À l’hostilité de cette populace formée de païens venait s’ajouter la haine féroce des Juifs. On rapporte que le 23 février de l’an 155, jour du martyre de Polycarpe, les Juifs fanatiques participèrent au ramassage du bois pour le bûcher. Pourtant, c’était un jour de grand sabbat!
Qui sont les impies?
Lorsque ses ennemis vinrent le chercher, Polycarpe avait l’intention de demeurer à Smyrne et d’affronter le danger. Toutefois, cédant à la pression de ses amis, il se retira dans une ferme proche. Étant une nouvelle fois découvert, il refusa de partir pour tenter d’échapper encore à ses poursuivants. Il dit simplement: “La volonté de Dieu soit faite!”
Polycarpe pénétra dans le stade, et vint se placer face au gouverneur et à la foule en furie. Le gouverneur ne cessa de l’exhorter à honorer César par un acte d’adoration, mais il dit avec simplicité: “Je suis chrétien! (...) Si vous désirez apprendre la raison du christianisme, donnez-moi un jour, et vous l’entendrez.” Le gouverneur répondit: “Essaie tes arguments sur la foule.” Polycarpe dit alors: “Quant à vous, je veux bien le faire; car on nous enseigne à rendre aux principautés et aux puissances établies de Dieu l’honneur qui leur est dû, et qui ne nous nuit point.” Peu après, Polycarpe fut brûlé vif pour avoir refusé de renier Jésus Christ.
Quel genre de chrétien fut Polycarpe? Seul Dieu est en mesure de le dire. Quoi qu’il en soit, il existe aujourd’hui une grande foule de chrétiens qui sont prêts, eux aussi, à ne pas renier le Christ. Ils proclament qu’il est le Roi messianique de Dieu et qu’il a été intronisé dans le ciel. Ces Témoins de Jéhovah annoncent également que nous sommes sur le point de voir l’accomplissement des paroles prophétiques de Jésus relatives à la “grande tribulation”, cataclysme le plus important que la terre aura jamais connu. Toutefois, ce n’est pas la fin des humains qui est prédite, mais celle de la méchanceté. Il est en effet possible de survivre pour jouir du monde nouveau où régneront la justice, la paix et la joie. — Matthieu 24:13, 21, 34; 2 Pierre 3:13.

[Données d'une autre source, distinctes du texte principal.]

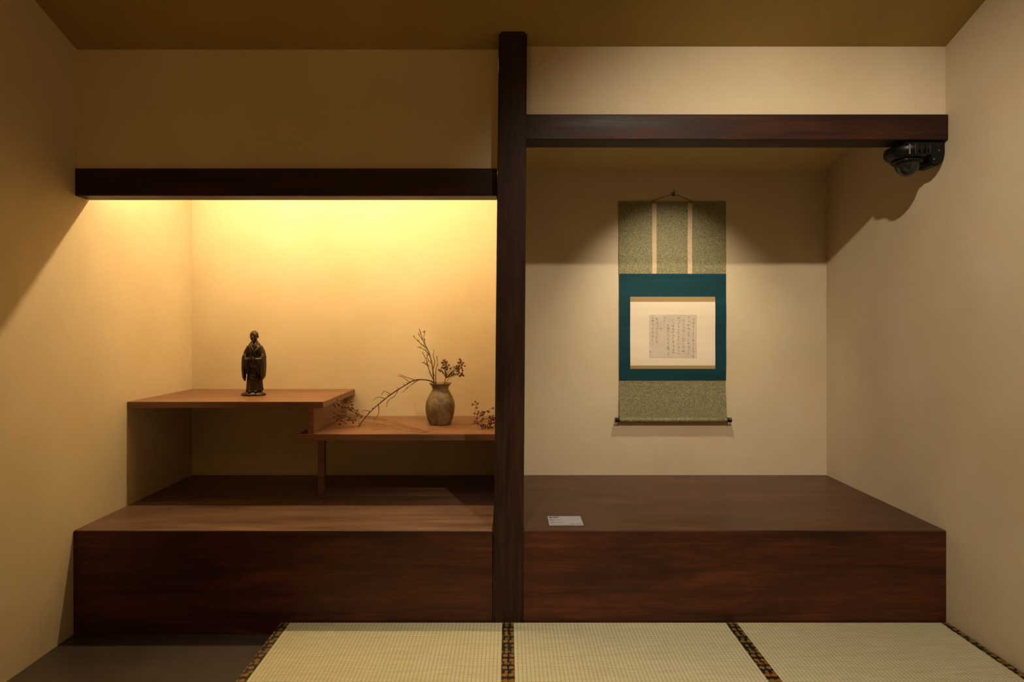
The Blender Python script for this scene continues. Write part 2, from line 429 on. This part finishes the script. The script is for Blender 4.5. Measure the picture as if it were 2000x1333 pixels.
    for i in range(22):
        q = math.pi*i/21
        ellipsoid(bm, (-.010+.020*i/21, -.0545-.002*math.sin(q), .184-.030*math.sin(q)), (.0018,)*3, u=8, v=6)
    obj_from_bm('prayer_beads', bm, M_BRONZE, parent=e, smooth=True)
    bm = bmesh.new()
    lathe(bm, [(0,0),(.060,0),(.063,.003),(.0625,.007),(.056,.012),(.050,.017),(.040,.019),(.0,.020)], 56, .2)
    for v in bm.verts:
        v.co.y *= .70; v.co.y -= .005
        v.co += Vector((noise.noise(v.co*60), noise.noise(v.co*60+Vector((3,0,0))), 0))*.003
    obj_from_bm('rock_base', bm, M_BRONZE, parent=e, smooth=True)
    e.rotation_euler = (0, 0, .12)
    return e
statue()

# ------------------------------------------------------------ vase and branches
VX, VY, VZ = -.349, .64, .7103
ve = empty('flower_vase', (VX, VY, VZ), 'mottled brown stoneware vase holding dried branches', 'vase')
bm = bmesh.new()
U = 1/378.2
outer = [(0,0),(17,0),(20.5,.8),(23,5),(25.5,13),(27.6,22),(28.6,32),(27.8,42),(25,51),(21,59),(17.5,65),(15.8,69),(16,72),(18,76),(21.5,79.5),(22,80.5)]
inner = [(20.8,80.6),(16.5,76.5),(14,72),(14,68),(16,64),(20,58),(24,49),(26.4,38),(26,25),(22,10),(18,3),(0,2.5)]
lathe(bm, [(p.x*U, p.y*U) for p in catmull([(a, c_, 0) for a, c_ in outer], 3)]+[(r*U, z*U) for r, z in inner], 56, .035)
obj_from_bm('vase_body', bm, M_VASE, parent=ve, smooth=True)

berry_me = None
def berry_mesh():
    global berry_me
    bm = bmesh.new(); ellipsoid(bm, (0,0,0), (1,1,.95), u=12, v=8)
    ellipsoid(bm, (0,0,.95), (.28,.28,.2), u=6, v=4)
    berry_me = bpy.data.meshes.new('berry'); bm.to_mesh(berry_me); bm.free()
    berry_me.materials.append(M_BERRY)
    for p in berry_me.polygons: p.use_smooth = True
berry_mesh()
def wpt(dx, dz, dy=0): return Vector((VX+dx*U, VY+dy*U, VZ+dz*U))
def branch(name, origin, stems, mat, label, berries=(), cat='branch', br=.0050):
    """stems: list of (points, r0, r1) in world coordinates; berries: world points"""
    o = Vector(origin)
    e = empty(name, o, label, cat)
    bm = bmesh.new()
    for pts, r0, r1 in stems:
        tube(bm, catmull([Vector(p)-o for p in pts], 4), r0*.88, r1*.88, 7, .22)
    obj_from_bm('stem', bm, mat, parent=e, smooth=True)
    for p in berries:
        ob = bpy.data.objects.new('berry', berry_me); COL.objects.link(ob); ob.parent = e
        ob.location = Vector(p)-o; s = br*random.uniform(.8, 1.15); ob.scale = (s, s, s)
        ob.rotation_euler = (random.uniform(-1.5,1.5), random.uniform(-1.5,1.5), 0)
    return e
# upright budded branch
def bud(p, d): return ([p, Vector(p)+Vector(d)*.5, Vector(p)+Vector(d)], .0024, .0011)
st = [([wpt(-5,12,4), wpt(-7,55,2), wpt(-12,82,-2), wpt(-15,112,-3), wpt(-22,140,-2), wpt(-33,162,0), wpt(-42,187,2)], .0048, .0018),
      ([wpt(-26,148,-2), wpt(-38,158,-6), wpt(-52,173,-8)], .0026, .0014),
      ([wpt(-14,108,-3), wpt(-10,122,-6), wpt(-13,133,-7), wpt(-11,146,-8)], .0026, .0012),
      ([wpt(-19,132,-2), wpt(-31,145,5), wpt(-46,151,8)], .0026, .0012),
      ([wpt(-12,84,-2), wpt(-22,104,4), wpt(-27,122,6), wpt(-36,140,8)], .0030, .0013),
      ([wpt(-8,60,2), wpt(-9,90,0), wpt(-8,108,-2), wpt(-5,118,-4), wpt(-7,134,-4)], .0028, .0013),
      ([wpt(-35,165,0), wpt(-42,174,3), wpt(-44,180,4)], .0020, .0012),
      ([wpt(-30,158,0), wpt(-33,170,5), wpt(-31,180,6)], .0018, .0011),
      ([wpt(-24,112,5), wpt(-31,118,8), wpt(-39,121,8)], .0018, .0011),
      ([wpt(-16,118,-3), wpt(-24,128,-8), wpt(-25,139,-9)], .0018, .0011)]
for k in range(52):
    pts = random.choice(st[:10])[0]; i = random.randrange(1, len(pts))
    p = pts[i].lerp(pts[i-1], random.random()*.8)
    if p.z < wpt(0,84).z: continue
    st.append(bud(p, (random.uniform(-.010,.010), random.uniform(-.006,.006), random.uniform(.001,.012))))
branch('budded_branch', wpt(-5,12,4), st, M_TWIG, 'upright dry budded twig standing in the stoneware vase')
# arching branch
st = [([wpt(-2,10,-10), wpt(-4,50,-10), wpt(-8,78,-11), wpt(-22,87,-14), wpt(-46,88,-20), wpt(-64,79,-26), wpt(-90,62,-34), wpt(-112,44,-42), wpt(-126,31,-48), wpt(-140,14,-52), wpt(-146,4,-54)], .0046, .0024),
      ([wpt(-46,88,-20), wpt(-60,93,-24), wpt(-76,100,-28)], .0024, .0012),
      ([wpt(-56,84,-23), wpt(-70,94,-22), wpt(-80,96,-20)], .0022, .0012),
      ([wpt(-40,88,-18), wpt(-52,80,-26), wpt(-68,66,-32)], .0022, .0012),
      ([wpt(-90,62,-34), wpt(-102,68,-36), wpt(-108,60,-36)], .0022, .0011),
      ([wpt(-100,54,-38), wpt(-112,58,-42), wpt(-122,52,-44)], .0020, .0011),
      ([wpt(-76,72,-30), wpt(-84,58,-30), wpt(-96,50,-28), wpt(-100,38,-26)], .0020, .0011),
      ([wpt(-112,44,-42), wpt(-110,28,-50), wpt(-118,16,-56)], .0024, .0014),
      ([wpt(-126,31,-48), wpt(-136,34,-50), wpt(-142,30,-52)], .0020, .0011)]
for k in range(30):
    pts = random.choice([st[0][0], st[0][0], st[3][0], st[6][0]]); i = random.randrange(1 if len(pts) < 6 else 5, len(pts)); p = pts[i].lerp(pts[i-1], random.random())
    st.append(bud(p, (random.uniform(-.010,.004), random.uniform(-.006,.006), random.uniform(-.006,.010))))
branch('arching_branch', wpt(-2,10,-10), st, M_TWIG, 'bare dry twig arching from the vase down to shelf')
def cluster(root, centre, rad, n, stems, zmin=None, xr=None, gap=.0105):
    c_ = Vector(centre); bs = []
    hubs = []
    for i in range(max(3, n//4)):
        h = c_+Vector([random.uniform(-1,1)*rad[k]*.85 for k in range(3)])
        if zmin and h.z < zmin+.006: h.z = zmin+.006
        if xr: h.x = min(max(h.x, xr[0]+.01), xr[1]-.01)
        hubs.append(h); stems.append(([root, Vector(root).lerp(h, .55)+Vector((0,0,.006)), h], .0017, .0011))
    tries = 0
    while len(bs) < n and tries < 9000:
        tries += 1
        h = random.choice(hubs)
        d = Vector((random.gauss(0,1), random.gauss(0,1), random.gauss(0,1))).normalized()*random.uniform(.008, .024)
        p = h+d
        if zmin and p.z < zmin: continue
        if xr and not (xr[0] < p.x < xr[1]): continue
        if any((p-q).length < gap for q in bs): continue
        bs.append(p); stems.append(([h, h.lerp(p, .5)+Vector((0,0,.002)), p], .0012, .0009))
    return bs
st = [([wpt(8,12,6), wpt(8,60,4), wpt(8,82,2), wpt(15,100,0), wpt(24,112,-2)], .0028, .0016),
      ([wpt(8,78,3), wpt(18,90,6), wpt(30,94,8)], .0020, .0012)]
bs = cluster(wpt(11,90,0), wpt(22,105,0), (.072,.040,.054), 66, st, zmin=wpt(0,84).z, xr=(VX-6*U, VX+60*U))
branch('berry_sprig', wpt(8,12,6), st, M_TWIG, 'sprig of small dried red-brown berries in the vase', bs, 'berry branch', .0052)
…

Qui — à part ceux que l’on peut à bon droit appeler impies, même s’ils ont une “forme de piété” — oserait combattre les messagers d’une aussi bonne nouvelle (2 Timothée 3:5)? Certains sont aveuglés par de faux enseignements religieux, alors que beaucoup d’autres prêtent “attention à des déclarations inspirées trompeuses et à des enseignements de démons”. (1 Timothée 4:1.) À notre époque, des chrétiens endurent de la part d’impies des souffrances qui vont parfois jusqu’à la mort. Mais les fidèles serviteurs de Jéhovah ne seront pas lésés, car ils recevront de Dieu le don de la vie éternelle. En attendant, ces proclamateurs du Royaume de Dieu demeurent des défenseurs inébranlables de la vérité biblique.